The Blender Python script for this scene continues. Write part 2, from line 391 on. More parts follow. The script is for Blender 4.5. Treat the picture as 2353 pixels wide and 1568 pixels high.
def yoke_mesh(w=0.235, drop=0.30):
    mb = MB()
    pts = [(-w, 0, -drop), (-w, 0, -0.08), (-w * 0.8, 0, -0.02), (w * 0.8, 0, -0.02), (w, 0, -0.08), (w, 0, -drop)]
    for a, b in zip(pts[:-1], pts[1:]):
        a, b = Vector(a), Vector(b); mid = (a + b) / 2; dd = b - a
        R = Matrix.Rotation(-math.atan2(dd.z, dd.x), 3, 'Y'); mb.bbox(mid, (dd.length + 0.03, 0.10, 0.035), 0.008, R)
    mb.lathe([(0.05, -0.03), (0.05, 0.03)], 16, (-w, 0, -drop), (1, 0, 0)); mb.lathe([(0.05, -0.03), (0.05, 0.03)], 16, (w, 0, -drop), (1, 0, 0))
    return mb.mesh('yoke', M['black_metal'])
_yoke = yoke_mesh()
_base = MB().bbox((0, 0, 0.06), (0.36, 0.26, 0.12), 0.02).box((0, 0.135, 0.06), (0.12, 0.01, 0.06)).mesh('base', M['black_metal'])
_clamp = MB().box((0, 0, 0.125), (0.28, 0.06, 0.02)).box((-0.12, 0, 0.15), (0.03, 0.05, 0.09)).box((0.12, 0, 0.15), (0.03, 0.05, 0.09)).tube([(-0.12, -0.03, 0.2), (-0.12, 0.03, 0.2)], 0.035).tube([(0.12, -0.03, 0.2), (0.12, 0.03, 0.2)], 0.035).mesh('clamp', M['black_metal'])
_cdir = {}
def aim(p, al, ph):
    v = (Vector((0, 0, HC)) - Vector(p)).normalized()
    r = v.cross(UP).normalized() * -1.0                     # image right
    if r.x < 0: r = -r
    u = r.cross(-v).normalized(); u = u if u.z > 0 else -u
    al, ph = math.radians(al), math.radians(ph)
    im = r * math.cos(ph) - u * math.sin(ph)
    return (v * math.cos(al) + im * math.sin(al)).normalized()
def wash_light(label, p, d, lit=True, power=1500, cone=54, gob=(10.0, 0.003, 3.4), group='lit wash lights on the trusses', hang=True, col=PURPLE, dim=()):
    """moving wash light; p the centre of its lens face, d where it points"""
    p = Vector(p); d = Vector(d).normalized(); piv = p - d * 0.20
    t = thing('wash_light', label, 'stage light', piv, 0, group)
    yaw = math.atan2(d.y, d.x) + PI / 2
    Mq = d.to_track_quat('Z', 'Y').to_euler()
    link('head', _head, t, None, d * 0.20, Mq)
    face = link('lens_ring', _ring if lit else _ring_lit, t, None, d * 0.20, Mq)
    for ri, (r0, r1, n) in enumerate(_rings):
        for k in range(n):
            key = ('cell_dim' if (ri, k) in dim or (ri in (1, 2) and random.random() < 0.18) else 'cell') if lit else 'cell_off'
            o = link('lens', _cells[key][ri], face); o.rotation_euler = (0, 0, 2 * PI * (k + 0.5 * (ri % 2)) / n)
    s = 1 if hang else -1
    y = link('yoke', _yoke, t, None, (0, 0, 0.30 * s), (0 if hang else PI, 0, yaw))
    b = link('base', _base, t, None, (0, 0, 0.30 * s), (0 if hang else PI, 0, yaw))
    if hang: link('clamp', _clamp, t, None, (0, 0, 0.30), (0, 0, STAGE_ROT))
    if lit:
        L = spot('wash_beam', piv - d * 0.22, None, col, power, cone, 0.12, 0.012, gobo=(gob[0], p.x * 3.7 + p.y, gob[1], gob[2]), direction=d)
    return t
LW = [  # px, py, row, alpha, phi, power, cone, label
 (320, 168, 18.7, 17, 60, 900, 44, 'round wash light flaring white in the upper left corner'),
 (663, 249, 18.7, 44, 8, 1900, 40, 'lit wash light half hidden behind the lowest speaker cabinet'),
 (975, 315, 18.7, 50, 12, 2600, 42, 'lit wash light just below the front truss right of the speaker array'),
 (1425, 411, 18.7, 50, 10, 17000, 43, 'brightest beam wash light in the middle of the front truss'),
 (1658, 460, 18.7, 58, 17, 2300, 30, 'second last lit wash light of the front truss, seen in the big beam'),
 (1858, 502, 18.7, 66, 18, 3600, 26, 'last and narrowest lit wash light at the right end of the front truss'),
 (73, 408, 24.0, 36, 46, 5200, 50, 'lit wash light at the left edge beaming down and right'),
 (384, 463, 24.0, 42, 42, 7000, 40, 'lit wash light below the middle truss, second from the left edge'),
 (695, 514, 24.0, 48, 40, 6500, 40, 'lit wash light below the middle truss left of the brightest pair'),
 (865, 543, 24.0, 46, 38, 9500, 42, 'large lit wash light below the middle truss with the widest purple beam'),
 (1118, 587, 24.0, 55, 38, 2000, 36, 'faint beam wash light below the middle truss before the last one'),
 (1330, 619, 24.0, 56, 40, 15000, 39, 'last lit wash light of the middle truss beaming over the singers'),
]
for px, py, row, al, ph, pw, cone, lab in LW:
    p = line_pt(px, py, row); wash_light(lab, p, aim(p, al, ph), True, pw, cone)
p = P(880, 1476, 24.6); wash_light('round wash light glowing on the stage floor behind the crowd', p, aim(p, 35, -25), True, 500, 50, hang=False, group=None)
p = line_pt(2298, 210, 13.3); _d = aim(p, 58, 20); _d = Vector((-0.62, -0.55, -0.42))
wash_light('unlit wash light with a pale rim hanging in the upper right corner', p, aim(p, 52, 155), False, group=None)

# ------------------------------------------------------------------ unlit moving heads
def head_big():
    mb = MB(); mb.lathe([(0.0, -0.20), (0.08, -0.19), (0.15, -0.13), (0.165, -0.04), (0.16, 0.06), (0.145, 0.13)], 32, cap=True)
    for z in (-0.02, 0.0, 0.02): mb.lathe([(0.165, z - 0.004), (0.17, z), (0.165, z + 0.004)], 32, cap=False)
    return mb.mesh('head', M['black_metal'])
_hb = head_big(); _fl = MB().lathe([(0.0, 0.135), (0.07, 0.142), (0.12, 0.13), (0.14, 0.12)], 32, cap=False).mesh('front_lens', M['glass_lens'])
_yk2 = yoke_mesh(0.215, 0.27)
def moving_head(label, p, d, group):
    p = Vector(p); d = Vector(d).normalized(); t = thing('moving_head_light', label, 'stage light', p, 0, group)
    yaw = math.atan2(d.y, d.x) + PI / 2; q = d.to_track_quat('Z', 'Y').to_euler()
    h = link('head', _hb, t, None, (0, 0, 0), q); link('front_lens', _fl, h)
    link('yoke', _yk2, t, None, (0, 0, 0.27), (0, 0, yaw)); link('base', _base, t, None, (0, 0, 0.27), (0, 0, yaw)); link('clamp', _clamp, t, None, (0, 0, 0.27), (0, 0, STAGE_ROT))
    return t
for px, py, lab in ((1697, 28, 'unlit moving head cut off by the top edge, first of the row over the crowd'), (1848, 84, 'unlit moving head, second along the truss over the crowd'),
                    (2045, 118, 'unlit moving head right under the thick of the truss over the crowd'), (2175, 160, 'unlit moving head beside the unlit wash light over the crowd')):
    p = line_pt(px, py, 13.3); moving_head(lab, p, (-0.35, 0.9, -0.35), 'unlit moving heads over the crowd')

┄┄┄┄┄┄

DO THIS — Nothing should be changed: write out all of the data as is.

SOLVED PROBLEM —
The Blender Python script for this scene continues. Write part 2, from line 391 on. More parts follow. The script is for Blender 4.5. Treat the picture as 2353 pixels wide and 1568 pixels high.
def yoke_mesh(w=0.235, drop=0.30):
    mb = MB()
    pts = [(-w, 0, -drop), (-w, 0, -0.08), (-w * 0.8, 0, -0.02), (w * 0.8, 0, -0.02), (w, 0, -0.08), (w, 0, -drop)]
    for a, b in zip(pts[:-1], pts[1:]):
        a, b = Vector(a), Vector(b); mid = (a + b) / 2; dd = b - a
        R = Matrix.Rotation(-math.atan2(dd.z, dd.x), 3, 'Y'); mb.bbox(mid, (dd.length + 0.03, 0.10, 0.035), 0.008, R)
    mb.lathe([(0.05, -0.03), (0.05, 0.03)], 16, (-w, 0, -drop), (1, 0, 0)); mb.lathe([(0.05, -0.03), (0.05, 0.03)], 16, (w, 0, -drop), (1, 0, 0))
    return mb.mesh('yoke', M['black_metal'])
_yoke = yoke_mesh()
_base = MB().bbox((0, 0, 0.06), (0.36, 0.26, 0.12), 0.02).box((0, 0.135, 0.06), (0.12, 0.01, 0.06)).mesh('base', M['black_metal'])
_clamp = MB().box((0, 0, 0.125), (0.28, 0.06, 0.02)).box((-0.12, 0, 0.15), (0.03, 0.05, 0.09)).box((0.12, 0, 0.15), (0.03, 0.05, 0.09)).tube([(-0.12, -0.03, 0.2), (-0.12, 0.03, 0.2)], 0.035).tube([(0.12, -0.03, 0.2), (0.12, 0.03, 0.2)], 0.035).mesh('clamp', M['black_metal'])
_cdir = {}
def aim(p, al, ph):
    v = (Vector((0, 0, HC)) - Vector(p)).normalized()
    r = v.cross(UP).normalized() * -1.0                     # image right
    if r.x < 0: r = -r
    u = r.cross(-v).normalized(); u = u if u.z > 0 else -u
    al, ph = math.radians(al), math.radians(ph)
    im = r * math.cos(ph) - u * math.sin(ph)
    return (v * math.cos(al) + im * math.sin(al)).normalized()
def wash_light(label, p, d, lit=True, power=1500, cone=54, gob=(10.0, 0.003, 3.4), group='lit wash lights on the trusses', hang=True, col=PURPLE, dim=()):
    """moving wash light; p the centre of its lens face, d where it points"""
    p = Vector(p); d = Vector(d).normalized(); piv = p - d * 0.20
    t = thing('wash_light', label, 'stage light', piv, 0, group)
    yaw = math.atan2(d.y, d.x) + PI / 2
    Mq = d.to_track_quat('Z', 'Y').to_euler()
    link('head', _head, t, None, d * 0.20, Mq)
    face = link('lens_ring', _ring if lit else _ring_lit, t, None, d * 0.20, Mq)
    for ri, (r0, r1, n) in enumerate(_rings):
        for k in range(n):
            key = ('cell_dim' if (ri, k) in dim or (ri in (1, 2) and random.random() < 0.18) else 'cell') if lit else 'cell_off'
            o = link('lens', _cells[key][ri], face); o.rotation_euler = (0, 0, 2 * PI * (k + 0.5 * (ri % 2)) / n)
    s = 1 if hang else -1
    y = link('yoke', _yoke, t, None, (0, 0, 0.30 * s), (0 if hang else PI, 0, yaw))
    b = link('base', _base, t, None, (0, 0, 0.30 * s), (0 if hang else PI, 0, yaw))
    if hang: link('clamp', _clamp, t, None, (0, 0, 0.30), (0, 0, STAGE_ROT))
    if lit:
        L = spot('wash_beam', piv - d * 0.22, None, col, power, cone, 0.12, 0.012, gobo=(gob[0], p.x * 3.7 + p.y, gob[1], gob[2]), direction=d)
    return t
LW = [  # px, py, row, alpha, phi, power, cone, label
 (320, 168, 18.7, 17, 60, 900, 44, 'round wash light flaring white in the upper left corner'),
 (663, 249, 18.7, 44, 8, 1900, 40, 'lit wash light half hidden behind the lowest speaker cabinet'),
 (975, 315, 18.7, 50, 12, 2600, 42, 'lit wash light just below the front truss right of the speaker array'),
 (1425, 411, 18.7, 50, 10, 17000, 43, 'brightest beam wash light in the middle of the front truss'),
 (1658, 460, 18.7, 58, 17, 2300, 30, 'second last lit wash light of the front truss, seen in the big beam'),
 (1858, 502, 18.7, 66, 18, 3600, 26, 'last and narrowest lit wash light at the right end of the front truss'),
 (73, 408, 24.0, 36, 46, 5200, 50, 'lit wash light at the left edge beaming down and right'),
 (384, 463, 24.0, 42, 42, 7000, 40, 'lit wash light below the middle truss, second from the left edge'),
 (695, 514, 24.0, 48, 40, 6500, 40, 'lit wash light below the middle truss left of the brightest pair'),
 (865, 543, 24.0, 46, 38, 9500, 42, 'large lit wash light below the middle truss with the widest purple beam'),
 (1118, 587, 24.0, 55, 38, 2000, 36, 'faint beam wash light below the middle truss before the last one'),
 (1330, 619, 24.0, 56, 40, 15000, 39, 'last lit wash light of the middle truss beaming over the singers'),
]
for px, py, row, al, ph, pw, cone, lab in LW:
    p = line_pt(px, py, row); wash_light(lab, p, aim(p, al, ph), True, pw, cone)
p = P(880, 1476, 24.6); wash_light('round wash light glowing on the stage floor behind the crowd', p, aim(p, 35, -25), True, 500, 50, hang=False, group=None)
p = line_pt(2298, 210, 13.3); _d = aim(p, 58, 20); _d = Vector((-0.62, -0.55, -0.42))
wash_light('unlit wash light with a pale rim hanging in the upper right corner', p, aim(p, 52, 155), False, group=None)

# ------------------------------------------------------------------ unlit moving heads
def head_big():
    mb = MB(); mb.lathe([(0.0, -0.20), (0.08, -0.19), (0.15, -0.13), (0.165, -0.04), (0.16, 0.06), (0.145, 0.13)], 32, cap=True)
    for z in (-0.02, 0.0, 0.02): mb.lathe([(0.165, z - 0.004), (0.17, z), (0.165, z + 0.004)], 32, cap=False)
    return mb.mesh('head', M['black_metal'])
_hb = head_big(); _fl = MB().lathe([(0.0, 0.135), (0.07, 0.142), (0.12, 0.13), (0.14, 0.12)], 32, cap=False).mesh('front_lens', M['glass_lens'])
_yk2 = yoke_mesh(0.215, 0.27)
def moving_head(label, p, d, group):
    p = Vector(p); d = Vector(d).normalized(); t = thing('moving_head_light', label, 'stage light', p, 0, group)
    yaw = math.atan2(d.y, d.x) + PI / 2; q = d.to_track_quat('Z', 'Y').to_euler()
    h = link('head', _hb, t, None, (0, 0, 0), q); link('front_lens', _fl, h)
    link('yoke', _yk2, t, None, (0, 0, 0.27), (0, 0, yaw)); link('base', _base, t, None, (0, 0, 0.27), (0, 0, yaw)); link('clamp', _clamp, t, None, (0, 0, 0.27), (0, 0, STAGE_ROT))
    return t
for px, py, lab in ((1697, 28, 'unlit moving head cut off by the top edge, first of the row over the crowd'), (1848, 84, 'unlit moving head, second along the truss over the crowd'),
                    (2045, 118, 'unlit moving head right under the thick of the truss over the crowd'), (2175, 160, 'unlit moving head beside the unlit wash light over the crowd')):
    p = line_pt(px, py, 13.3); moving_head(lab, p, (-0.35, 0.9, -0.35), 'unlit moving heads over the crowd')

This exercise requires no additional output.